3D scene scripts
• • •

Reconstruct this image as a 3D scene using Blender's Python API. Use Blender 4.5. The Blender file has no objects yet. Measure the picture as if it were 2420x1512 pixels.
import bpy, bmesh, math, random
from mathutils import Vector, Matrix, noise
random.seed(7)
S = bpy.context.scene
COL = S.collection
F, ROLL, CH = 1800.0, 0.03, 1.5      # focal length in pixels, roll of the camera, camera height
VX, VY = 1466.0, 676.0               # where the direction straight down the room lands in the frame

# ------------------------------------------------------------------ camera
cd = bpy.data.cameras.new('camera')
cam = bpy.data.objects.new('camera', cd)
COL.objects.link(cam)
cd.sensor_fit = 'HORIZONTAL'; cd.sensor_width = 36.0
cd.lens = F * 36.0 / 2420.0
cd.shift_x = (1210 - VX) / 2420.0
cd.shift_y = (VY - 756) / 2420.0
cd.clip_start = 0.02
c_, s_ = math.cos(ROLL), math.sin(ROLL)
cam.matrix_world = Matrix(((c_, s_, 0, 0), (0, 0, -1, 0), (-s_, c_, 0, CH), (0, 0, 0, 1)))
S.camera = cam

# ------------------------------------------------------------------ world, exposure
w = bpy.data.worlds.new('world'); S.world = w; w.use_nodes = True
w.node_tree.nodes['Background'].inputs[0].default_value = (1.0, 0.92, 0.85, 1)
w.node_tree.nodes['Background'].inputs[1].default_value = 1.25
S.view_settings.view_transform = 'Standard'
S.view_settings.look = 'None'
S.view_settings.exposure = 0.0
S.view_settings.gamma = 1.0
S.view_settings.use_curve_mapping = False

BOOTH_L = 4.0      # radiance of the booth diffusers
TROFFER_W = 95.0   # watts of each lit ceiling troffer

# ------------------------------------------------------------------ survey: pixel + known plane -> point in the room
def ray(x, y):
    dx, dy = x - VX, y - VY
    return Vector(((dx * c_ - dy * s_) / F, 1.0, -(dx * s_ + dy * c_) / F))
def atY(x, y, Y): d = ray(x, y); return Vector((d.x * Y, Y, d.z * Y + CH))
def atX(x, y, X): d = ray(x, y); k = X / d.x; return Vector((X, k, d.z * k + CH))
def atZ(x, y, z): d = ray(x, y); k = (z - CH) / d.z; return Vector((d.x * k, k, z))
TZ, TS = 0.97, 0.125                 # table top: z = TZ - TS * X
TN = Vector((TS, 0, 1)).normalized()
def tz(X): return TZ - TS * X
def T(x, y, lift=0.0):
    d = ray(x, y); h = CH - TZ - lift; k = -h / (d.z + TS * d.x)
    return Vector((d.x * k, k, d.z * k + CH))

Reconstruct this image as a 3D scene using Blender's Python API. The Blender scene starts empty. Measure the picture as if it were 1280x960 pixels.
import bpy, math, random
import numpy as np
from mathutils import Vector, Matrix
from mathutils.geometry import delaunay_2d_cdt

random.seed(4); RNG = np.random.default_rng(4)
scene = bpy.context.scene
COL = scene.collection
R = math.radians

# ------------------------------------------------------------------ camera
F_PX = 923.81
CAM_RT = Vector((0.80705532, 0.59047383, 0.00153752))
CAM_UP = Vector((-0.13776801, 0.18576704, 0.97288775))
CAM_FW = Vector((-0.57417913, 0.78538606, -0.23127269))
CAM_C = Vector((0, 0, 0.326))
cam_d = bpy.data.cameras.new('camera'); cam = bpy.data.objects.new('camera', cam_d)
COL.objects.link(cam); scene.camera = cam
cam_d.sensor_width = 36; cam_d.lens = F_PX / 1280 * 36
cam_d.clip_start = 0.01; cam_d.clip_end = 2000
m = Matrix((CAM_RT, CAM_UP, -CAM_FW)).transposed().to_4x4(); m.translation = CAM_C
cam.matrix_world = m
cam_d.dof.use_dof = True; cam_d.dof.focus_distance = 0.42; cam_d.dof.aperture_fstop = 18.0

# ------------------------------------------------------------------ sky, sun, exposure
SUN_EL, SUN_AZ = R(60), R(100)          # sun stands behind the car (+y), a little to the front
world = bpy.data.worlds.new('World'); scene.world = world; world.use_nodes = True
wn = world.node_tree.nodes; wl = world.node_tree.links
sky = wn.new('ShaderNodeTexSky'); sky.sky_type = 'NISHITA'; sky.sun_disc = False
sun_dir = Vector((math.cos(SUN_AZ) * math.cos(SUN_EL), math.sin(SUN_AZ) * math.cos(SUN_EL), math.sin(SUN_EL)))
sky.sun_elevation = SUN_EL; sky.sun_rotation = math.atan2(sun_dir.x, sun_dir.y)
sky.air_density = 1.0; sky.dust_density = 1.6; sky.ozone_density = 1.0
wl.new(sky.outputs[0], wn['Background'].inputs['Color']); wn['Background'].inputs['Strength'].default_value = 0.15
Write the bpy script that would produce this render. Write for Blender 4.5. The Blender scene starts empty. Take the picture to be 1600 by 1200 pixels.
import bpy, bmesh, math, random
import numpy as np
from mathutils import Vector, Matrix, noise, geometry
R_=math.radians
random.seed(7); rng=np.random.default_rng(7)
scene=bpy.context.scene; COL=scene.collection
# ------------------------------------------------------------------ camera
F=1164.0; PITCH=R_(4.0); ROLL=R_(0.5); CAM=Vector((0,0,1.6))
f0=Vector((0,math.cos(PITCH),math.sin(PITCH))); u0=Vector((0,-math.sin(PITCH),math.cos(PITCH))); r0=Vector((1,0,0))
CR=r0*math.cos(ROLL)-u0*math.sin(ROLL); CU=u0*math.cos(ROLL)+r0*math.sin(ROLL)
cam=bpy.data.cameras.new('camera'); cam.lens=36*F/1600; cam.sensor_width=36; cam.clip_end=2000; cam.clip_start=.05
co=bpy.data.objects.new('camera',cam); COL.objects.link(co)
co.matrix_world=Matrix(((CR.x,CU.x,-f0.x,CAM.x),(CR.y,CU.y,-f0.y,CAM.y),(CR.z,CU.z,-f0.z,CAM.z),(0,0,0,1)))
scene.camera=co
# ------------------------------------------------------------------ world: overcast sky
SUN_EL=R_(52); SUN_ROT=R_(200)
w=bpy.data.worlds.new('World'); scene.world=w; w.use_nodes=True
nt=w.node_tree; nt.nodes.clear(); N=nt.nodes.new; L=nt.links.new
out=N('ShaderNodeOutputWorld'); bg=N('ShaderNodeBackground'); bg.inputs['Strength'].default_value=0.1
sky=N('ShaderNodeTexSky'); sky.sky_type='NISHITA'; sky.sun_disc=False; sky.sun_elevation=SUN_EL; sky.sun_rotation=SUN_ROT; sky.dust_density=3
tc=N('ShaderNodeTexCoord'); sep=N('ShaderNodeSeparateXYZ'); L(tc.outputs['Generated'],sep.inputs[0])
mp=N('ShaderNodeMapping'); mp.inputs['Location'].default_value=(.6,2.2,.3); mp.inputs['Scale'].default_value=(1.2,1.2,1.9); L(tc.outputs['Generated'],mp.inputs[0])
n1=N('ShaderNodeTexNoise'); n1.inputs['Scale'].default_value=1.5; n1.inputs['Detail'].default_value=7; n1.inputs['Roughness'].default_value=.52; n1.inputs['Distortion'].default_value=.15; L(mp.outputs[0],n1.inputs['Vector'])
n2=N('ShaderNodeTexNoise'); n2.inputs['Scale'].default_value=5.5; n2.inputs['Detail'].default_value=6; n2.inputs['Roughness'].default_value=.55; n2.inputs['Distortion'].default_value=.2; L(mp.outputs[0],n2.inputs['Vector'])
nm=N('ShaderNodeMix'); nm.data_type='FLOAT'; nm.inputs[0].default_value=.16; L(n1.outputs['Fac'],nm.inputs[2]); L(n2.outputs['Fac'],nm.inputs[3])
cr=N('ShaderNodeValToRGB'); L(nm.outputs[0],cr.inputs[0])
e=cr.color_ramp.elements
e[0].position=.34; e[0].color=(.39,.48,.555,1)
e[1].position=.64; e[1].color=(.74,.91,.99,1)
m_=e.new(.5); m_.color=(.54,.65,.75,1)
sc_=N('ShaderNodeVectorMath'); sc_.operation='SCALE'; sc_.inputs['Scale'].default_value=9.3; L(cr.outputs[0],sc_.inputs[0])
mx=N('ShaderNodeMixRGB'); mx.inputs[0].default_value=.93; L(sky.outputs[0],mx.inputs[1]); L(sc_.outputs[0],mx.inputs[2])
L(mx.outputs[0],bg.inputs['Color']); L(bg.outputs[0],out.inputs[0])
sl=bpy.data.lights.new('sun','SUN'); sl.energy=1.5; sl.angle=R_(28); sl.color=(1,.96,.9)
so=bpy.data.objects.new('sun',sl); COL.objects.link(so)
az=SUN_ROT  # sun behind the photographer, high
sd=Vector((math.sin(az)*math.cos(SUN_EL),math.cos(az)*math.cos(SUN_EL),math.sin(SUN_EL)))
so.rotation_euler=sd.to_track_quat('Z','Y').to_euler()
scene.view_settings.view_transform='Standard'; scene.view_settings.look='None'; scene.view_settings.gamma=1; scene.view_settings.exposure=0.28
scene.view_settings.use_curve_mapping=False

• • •

• _What is needed_: Transcribe word for word the lines from the one holding "were 1280x960 pixels." through the one holding "cam_d.dof.use_dof = True;". Include both, and add nothing.

• _Exercise output_:
Reconstruct this image as a 3D scene using Blender's Python API. The Blender scene starts empty. Measure the picture as if it were 1280x960 pixels.
import bpy, math, random
import numpy as np
from mathutils import Vector, Matrix
from mathutils.geometry import delaunay_2d_cdt

random.seed(4); RNG = np.random.default_rng(4)
scene = bpy.context.scene
COL = scene.collection
R = math.radians

# ------------------------------------------------------------------ camera
F_PX = 923.81
CAM_RT = Vector((0.80705532, 0.59047383, 0.00153752))
CAM_UP = Vector((-0.13776801, 0.18576704, 0.97288775))
CAM_FW = Vector((-0.57417913, 0.78538606, -0.23127269))
CAM_C = Vector((0, 0, 0.326))
cam_d = bpy.data.cameras.new('camera'); cam = bpy.data.objects.new('camera', cam_d)
COL.objects.link(cam); scene.camera = cam
cam_d.sensor_width = 36; cam_d.lens = F_PX / 1280 * 36
cam_d.clip_start = 0.01; cam_d.clip_end = 2000
m = Matrix((CAM_RT, CAM_UP, -CAM_FW)).transposed().to_4x4(); m.translation = CAM_C
cam.matrix_world = m
cam_d.dof.use_dof = True; cam_d.dof.focus_distance = 0.42; cam_d.dof.aperture_fstop = 18.0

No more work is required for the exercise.